Hacer justicia

Deudas que para otros serían irrisorias pueden condenar de por vida a una marginalidad sin redención posible

Más de 2.500 años después de que las reformas de Solón abolieran en Atenas la esclavitud por deudas, un castigo vigente en muchas épocas de la Historia que en otras fue sustituido por la prisión de donde los insolventes podían no ser liberados nunca, aún hay quienes se muestran implacables a la hora de perseguir los impagos y catalogan por sistema a los particulares que no pueden cumplir con las obligaciones contraídas de irresponsables o delincuentes. Existen por fortuna leyes y directivas que limitan el daño, pero en la práctica no siempre logran escapar del feroz acoso de esas incalificables compañías de créditos rápidos, especializadas en prestar pequeñas cantidades de dinero -el viejo sistema de Mr. Scrooge, favorecido por una publicidad tan agresiva como engañosa- con intereses rayanos en la usura.
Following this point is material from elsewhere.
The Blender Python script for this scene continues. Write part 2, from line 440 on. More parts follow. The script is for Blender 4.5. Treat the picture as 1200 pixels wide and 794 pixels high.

En una de las brillantes novelas reales de Emmanuel Carrère, De vidas ajenas, se cuenta la conmovedora historia de dos obstinados jueces que abanderaron con éxito la defensa de los ciudadanos endeudados frente a la voracidad intimidatoria de los prestamistas, capaces de arruinar para siempre a sus clientes por el procedimiento, increíblemente legal, de convertir los cientos de euros en decenas de miles, sumando los intereses y las penalizaciones que las personas necesitadas raras veces se detienen a leer -si es que figuran con un cuerpo legible- en contratos claramente abusivos. Es verdad que existen morosos vocacionales que no se privan de nada, pero las víctimas de estas prácticas son en muchos casos gente humilde a la que deudas que para otros serían irrisorias pueden condenar de por vida -ya no esclavos ni presos, pero igualmente señalados y excluidos- a una marginalidad sin redención posible.

Es fácil caer en la demagogia cuando se abordan estas cuestiones, pero fue el propio legislador griego quien explicó que las afrentas individuales lo son también contra la comunidad o que el sometimiento de una parte constituye una amenaza para la libertad de todos. Los jueces de la novela de Carrère, un hombre y una mujer con contados apoyos en otros tribunales franceses, compartían una severa minusvalía y el hecho de haber elegido los poco prestigiosos juzgados de primera instancia, en la afanosa trinchera donde se amontonan las denuncias de los acreedores. Eran de extracción burguesa y no los caracterizaba una ideología especialmente definida. Para ellos y otros bravos luchadores que se esfuerzan por proteger a los débiles de los profesionales del abuso, se trataba nada más y nada menos que de hacer justicia.